Ab dem nächsten Monat zu Hause arbeiten zu können, darum bitte ich Sie.

Bitte gestatten Sie mir die Arbeit von zu Hause ab dem nächsten Monat.

In the first variant you establich the topic of your request with "darum", then specify what "darum" stands for in the Relativsatz. In the second version you first establish this topic, then sum it up with "darum".

In the last version you don't need the placeholder because you directly specify the topic of your request.

Here is another example for the same construction with "damit". It sums up what is said afterwards in the Relativsatz:

Dem Armen wurde damit geholfen, ihn reich zu machen.
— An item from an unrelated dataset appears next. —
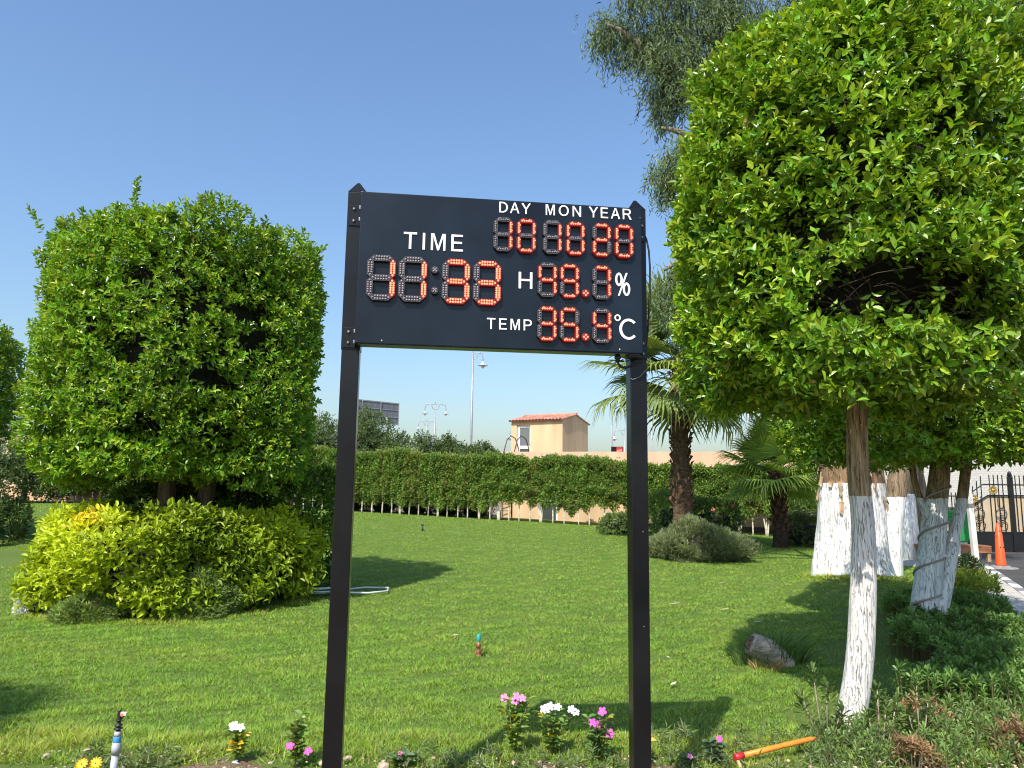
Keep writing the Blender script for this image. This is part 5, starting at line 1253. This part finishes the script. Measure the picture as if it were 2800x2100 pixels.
# flowers
def petal_flower(r_, cols, n=5, wide=.62, centre=None):
    m = MB()
    for k in range(n):
        a = 2 * math.pi * k / n; d = Vector((math.cos(a), math.sin(a), 0)); s_ = Vector((-math.sin(a), math.cos(a), 0)); q = wide * r_
        m.poly([Vector((0, 0, 0)), d * r_ * .45 - s_ * q * .55 + Vector((0, 0, .002)), d * r_ * .9 - s_ * q * .5 + Vector((0, 0, .001 * k)), d * r_ + Vector((0, 0, -.003)), d * r_ * .9 + s_ * q * .5 + Vector((0, 0, .001 * k)), d * r_ * .45 + s_ * q * .55 + Vector((0, 0, .002))])
    m.mi = 1; m.lathe([(r_ * .14, 0.001), (r_ * .08, .006)], 6)
    return m.mesh('flower', cols)
P_PINK = plain('pink_vinca', (.72, .22, .46), .6, 0, .1, 20); P_MAG = plain('magenta_vinca', (.68, .08, .42), .6, 0, .1, 20); P_WHT = plain('white_vinca', (.80, .80, .80), .6, 0, .04, 20); P_YEL = plain('yellow_gazania', (.80, .50, .01), .6, 0, .1, 20); P_CEN = plain('flower_centre', (.45, .35, .05), .7)
def vinca(x, y, h_, stems, flowers, petal, label, leafcol=(.14, .22, .05), fr=.026, yellow=0.0, spread=.07, seed=1):
    rg = np.random.default_rng(seed); t = empty('flower_plant', (x, y, gzf(x, y))); tag(t, label, 'flower', 'flowers along the soil bed')
    m = MB(); B_ = []; D_ = []; tops = []
    for k in range(stems):
        a = rg.uniform(0, 6.28); q = spread * rg.uniform(.2, 1); tip = np.array([q * np.cos(a), q * np.sin(a) * .6, h_ * rg.uniform(.72, 1)]); tops.append(tip)
        m.tube([(0, 0, -.02), tuple(tip * [.5, .5, .5]), tuple(tip)], [.0035, .003, .002], 5)
        for u in np.linspace(.22, 1, 9):
            for s_ in (0, 1):
                b = rg.uniform(0, 6.28) if u < 1 else a + s_ * 3.1; B_.append(tip * u * np.array([u ** .2, u ** .2, 1])); D_.append([np.cos(b), np.sin(b), rg.uniform(.1, .6)])
    m.build('stem', M_STEM, t); B_ = np.array(B_); D_ = np.array(D_); n = len(B_)
    c = tints(n, leafcol, .2, rg); yy = rg.uniform(0, 1, n) < yellow; c[yy] = (.48, .36, .03)
    link('foliage', leaves_mesh('foliage', B_, D_, np.array([[0, 0, 1.]]) + rg.normal(0, .3, (n, 3)), 0.060 * rg.uniform(.7, 1.2, n), .032 * rg.uniform(.8, 1.2, n), T_OVAL, c * 1.35, M_LEAFG), t)
    me = petal_flower(fr, [petal, P_CEN])
    for (dx, dz) in flowers:
        o = link('flower', me, t, (dx, -.03, dz)); o.rotation_euler = (R(rg.uniform(38, 70)), R(rg.uniform(-15, 15)), R(rg.uniform(-25, 25)))
vinca(.045, 4.75, .33, 11, [(-.065, .345), (.0, .325), (.045, .345), (.01, .355)], P_PINK, 'vinca with pale pink flowers, leftmost plant of the middle row', (.17, .26, .045), .027, .06, .085, 2)
vinca(.285, 4.78, .26, 10, [(-.06, .275), (-.02, .292), (.025, .288), (.11, .275), (.135, .26), (-.04, .28)], P_WHT, 'vinca with white flowers between the pink and the magenta plants', (.15, .23, .06), .027, .04, .10, 3)
vinca(.555, 4.66, .26, 9, [(-.04, .235), (.015, .30), (-.015, .22), (.06, .175)], P_MAG, 'vinca with magenta flowers just left of the right sign post', (.12, .19, .06), .028, .02, .085, 4)
vinca(-1.59, 4.58, .19, 5, [(-.015, .215), (-.03, .21), (.02, .205), (.0, .0)], P_WHT, 'small vinca with white flowers and yellowing leaves left of the sign', (.16, .24, .05), .026, .35, .05, 5)
vinca(-1.22, 4.50, .30, 6, [(-.03, .135), (.075, .105)], P_MAG, 'vinca with two magenta flowers just left of the left sign post', (.14, .22, .05), .026, .1, .045, 6)
vinca(.80, 4.62, .20, 3, [], P_MAG, 'small flowerless leafy plant partly behind the right sign post', (.13, .21, .05), .026, .05, .03, 7)
vinca(1.06, 4.52, .09, 3, [(.0, .10)], P_PINK, 'tiny vinca with one pink flower right of the right sign post', (.10, .16, .07), .018, .0, .04, 8)
vinca(1.24, 4.62, .15, 4, [(.02, .165)], P_MAG, 'bluish-leaved little vinca with a dull magenta flower near the orange handle', (.09, .14, .08), .020, .0, .06, 9)
vinca(-.62, 4.55, .07, 4, [(.0, .085)], P_PINK, 'low weak vinca with one tiny pink flower left of the flower row', (.11, .17, .07), .014, .0, .08, 10)
gzn = empty('gazania', (-2.30, 4.24, 0)); tag(gzn, 'yellow gazania flowers with grassy leaves beside the near sprinkler', 'flower')
me = petal_flower(.034, [P_YEL, plain('gazania_eye', (.25, .12, .02), .7)], 13, .26)
for dx, dy, z in ((-.015, 0, .10), (-.055, .02, .055), (.045, .03, .095), (.03, .0, .06), (-.115, .02, .035)):
    o = link('flower', me, gzn, (dx, dy, z)); o.rotation_euler = (R(50 + dx * 200), R(dx * 300), 0)
n = 70; a = rg.uniform(0, 6.28, n); P = np.stack([.05 * np.cos(a), .04 * np.sin(a), np.zeros(n)], 1)
link('foliage', leaves_mesh('foliage', P, np.stack([np.cos(a), np.sin(a), rg.uniform(.3, 1.2, n)], 1), rg.normal(0, .2, (n, 3)) + [0, 0, 1], .11 * rg.uniform(.6, 1.1, n), .014, T_LANC, tints(n, (.13, .20, .06), .2, rg), M_LEAFG), gzn)

# orange handle tool
tl = empty('hand_tool', (1.36, 4.60, .045), math.atan2(.26, .62)); tag(tl, 'orange tool handle with a red end lying in the weeds', 'tool')
M_OR = plain('orange_sleeve', (.78, .24, .03), .45, 0, .08, 10)
m = MB(); m.tube([(.05, 0, .020), (.34, 0, .038), (.345, 0, .039), (.36, 0, .040), (.58, 0, .052), (.625, 0, .055)], [.016, .016, .013, .0155, .0155, .004], 12); m.build('handle', M_OR, tl)
MB().tube([(-.012, 0, .017), (.05, 0, .021)], [.019, .0185], 12).build('end_cap', plain('red_cap', (.60, .02, .03), .4), tl)
MB().tube([(.0, -.012, .0), (.0, -.055, -.05)], .010, 8).build('wooden_peg', plain('pale_wood', (.50, .34, .20), .8), tl)

# fallen leaves on the lawn
fl = empty('fallen', (0, 0, 0)); bpy.data.objects.remove(fl)
M_DRY = plain('dry_leaf', (.62, .56, .40), .8, 0, .15, 12)
for (x, y, ln, rz, lb) in ((1.34, 6.3, .10, .9, 'pale curled fallen leaf on the grass right of the right sign post'), (2.26, 10.65, .15, .1, 'pale fallen leaf on the grass by the grey-green bush'), (2.86, 10.2, .13, .3, 'narrow pale fallen leaf midway to the huge trunk'), (3.66, 13.1, .13, .2, 'small pale fallen leaf at the edge of the tree shade'), (3.0, 9.3, .12, .0, 'small pale fallen leaf left of the slim trunk'), (-.62, 8.21, .09, .4, 'small straw-coloured fallen leaf left of the teal-capped riser'), (-1.42, 5.3, .05, 1.2, 'tiny brown fallen leaf left of the left sign post'), (1.55, 7.3, .06, 2.0, 'tiny dark fallen leaf left of the log stump'), (.43, 13.85, .08, .5, 'tiny pale fallen leaf far out on the middle lawn')):
    V = []; k = 7
    for i in range(k):
        u = i / (k - 1); w_ = ln * .16 * math.sin(math.pi * min(max(u, .04), .97)); z = .045 + ln * .22 * (u - .4) ** 2 * 4 * .4
        V += [(u * ln, -w_, z + w_ * .5), (u * ln, 0, z), (u * ln, w_, z + w_ * .5)]
    F = [(3*i + j, 3*i + j + 1, 3*i + j + 4, 3*i + j + 3) for i in range(k - 1) for j in (0, 1)]
    o = link('fallen_leaf', npmesh('fallen_leaf', V, [np.array(F)], M_DRY, smooth=True), None, (x, y, gzf(x, y) - .012)); o.rotation_euler.z = rz
    tag(o, lb, 'fallen leaf', 'fallen leaves on the lawn')

# stones on the bare soil
rs = np.random.default_rng(21); V = []; F = []
def stone(c, r_):
    bm = bmesh.new(); bmesh.ops.create_icosphere(bm, subdivisions=1, radius=r_)
    sc = rs.uniform(.6, 1.3, 3) * [1, 1, .6]; q = rs.normal(0, 1, 3)
    b = len(V)
    for v in bm.verts: V.append(tuple(np.array(v.co) * sc * (1 + .15 * np.sin(np.dot(q, np.array(v.co)) / r_ * 3)) + c))
    for f in bm.faces: F.append([b + v.index for v in f.verts])
    bm.free()
for k in range(420):
    x, y = rs.uniform(-3.2, 3.2), rs.uniform(4.1, 4.66); stone(np.array([x, y, .03 + .01 * rs.uniform()]), rs.choice([.006, .009, .013, .02], p=[.45, .33, .17, .05]))
so = link('pebbles', npmesh('pebbles', V, [np.array(F)], plain('pebble', (.42, .32, .23), .9, 0, .25, 30))); tag(so, 'pebbles and clods scattered along the bare soil edge', 'pebbles', kind='stuff')
for (x, y, r_, lb) in ((-.70, 4.44, .035, 'flat brownish stone on the bare soil right of the left sign post'), (-1.06, 4.46, .022, 'small pale stone on the soil just left of the left sign post')):
    V = []; F = []; stone(np.array([0, 0, 0]), r_); o = link('stone', npmesh('stone', V, [np.array(F)], bpy.data.materials['pebble']), None, (x, y, .045)); tag(o, lb, 'stone')

# ------------------------------------------------------------------ things along the path
M_WPOST = plain('flaking_white_paint', (.66, .64, .58), .8, 0, .15, 8, .3, 40, .2, (1, 1, .3))
rp_ = -.06
tc_ = empty('traffic_cone', (11.75, 17.9, -.115)); tag(tc_, 'tall slim orange traffic cone on a grey base before the gate', 'traffic cone')
M_CONE = plain('cone_orange', (.85, .10, .02), .45, 0, .05, 4)
m = MB(); m.lathe([(.118, .07), (.114, .10), (.074, .82), (.066, .83), (.062, .96), (.044, .98), (.034, 1.06), (.016, 1.07)], 20); m.build('cone_body', M_CONE, tc_)
m = MB(); m.lathe([(.36, 0), (.37, .015), (.34, .03), (.21, .035), (.20, .068), (.13, .071)], 24); m.build('base', plain('grey_rubber', (.22, .21, .20), .8, 0, .15, 10), tc_)
for z, a in ((.88, -1.2), (.88, -1.9), (.5, -1.2), (.5, -1.95)):
    rr = .065 if z > .8 else .092; MB().lathe([(.016, 0), (.014, .004)], 8, M=Matrix.Translation((rr * math.cos(a), rr * math.sin(a), z)) @ Matrix.Rotation(a + math.pi / 2, 4, 'Z') @ Mh).build('hole', M_BLK, tc_)

wp = empty('white_post', (10.60, 17.0, 0)); tag(wp, 'leaning white-painted square post beside the green bin', 'post')
MB().box(-.055, .055, -.055, .055, -.1, 1.95, .006, M=Matrix.Rotation(-.035, 4, 'Y')).build('post', M_WPOST, wp)
MB().box(-.064, .064, -.064, .064, 1.33, 1.42, .002, M=Matrix.Rotation(-.035, 4, 'Y')).build('dark_band', plain('grey_band', (.16, .15, .14), .8), wp)
gb = empty('litter_bin', (10.74, 17.7, 0), .15); tag(gb, 'green plastic litter bin hung on a pale stand, partly behind the stems', 'bin')
M_GRN = plain('bin_green', (.02, .28, .06), .4, 0, .08, 3)
def taper(m, x0, x1, y0, y1, z0, z1, k, off=0):
    a = [m.bm.verts.new(p) for p in ((x0*k+off, y0*k, z0), (x1*k+off, y0*k, z0), (x1*k+off, y1*k, z0), (x0*k+off, y1*k, z0))]; b = [m.bm.verts.new(p) for p in ((x0, y0, z1), (x1, y0, z1), (x1, y1, z1), (x0, y1, z1))]
    fs = [m.bm.faces.new(a[::-1]), m.bm.faces.new(b)] + [m.bm.faces.new((a[i], a[(i+1) % 4], b[(i+1) % 4], b[i])) for i in range(4)]
    bmesh.ops.bevel(m.bm, geom=list({e for f in fs for e in f.edges}), offset=.02, segments=2, affect='EDGES')
m = MB(); taper(m, -.22, .22, -.17, .17, .52, 1.10, .68, -.05); m.build('bin_body', M_GRN, gb)
m = MB(); m.box(-.235, .235, -.185, .185, 1.10, 1.15, .008); taper(m, -.20, .20, -.16, .16, 1.151, 1.24, 1.08); m.build('bin_lid', M_GRN, gb)
MB().box(-.05, .05, .12, .17, -.05, .70, .004).build('stand', M_WPOST, gb); MB().box(-.12, .12, -.02, .17, .46, .50, .003).build('bracket', M_WPOST, gb)
lb_ = empty('low_bench', (11.05, 18.55, .02), -.05); tag(lb_, 'low reddish wooden bench with a plank top at the path\'s far end', 'bench')
M_WD = plain('red_wood', (.30, .13, .07), .7, 0, .25, 6, .3, 30, .3, (.3, 1, 1)); 
for k in range(4): MB().box(-.95, .75, -.26 + k * .135, -.135 + k * .135, .33, .365, .004).build('plank', M_WD, lb_)
MB().box(-.95, .75, -.255, -.235, .19, .329, .003).build('apron', M_WD, lb_); MB().box(-.95, .75, .235, .255, .19, .329, .003).build('apron', M_WD, lb_)
M_WD2 = plain('pale_leg', (.45, .30, .18), .8)
for x_ in (-.94, .66):
    for y_ in (-.234, .155): MB().box(x_, x_ + .08, y_, y_ + .08, -.02, .329, .004).build('leg', M_WD2, lb_)
sb = empty('stone_bench', (12.2, 22.0, -.07), .1); tag(sb, 'pale stone bench slab on block legs between the far white trunks', 'bench')
M_STB = plain('bench_stone', (.55, .50, .42), .8, 0, .12, 6, .3, 60)
MB().box(-1.0, .9, -.25, .25, .46, .55, .02).build('seat', M_STB, sb)
for x_ in (-.8, .45): MB().box(x_, x_ + .3, -.2, .2, -.05, .459, .01).build('leg', M_STB, sb)
ss = empty('white_stake', (6.35, 11.0, 0)); tag(ss, 'slim white stake standing behind the leaning stem, at the path edging', 'post')
MB().tube([(0, 0, -.1), (.02, 0, .9)], .045, 10).build('stake', M_WPOST, ss)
The reason why constructions like in the first and second variant are used is because they make the statement of the core point easier: I ask you for - with what "that" represents to be explained separately. If this explanation is before or after is of no concern. Also, the pauper was helped with - and "that" being detailed later.

You have similar means in English:

He did it. "It" being a complicated task needing a long-winded explanation of what it constituted.

or

It was a complicated task needing a long-winded explanation of what it constituted. He did it.

In both cases you sum up the long version (before or afterwards) by the "it" in the main sentence.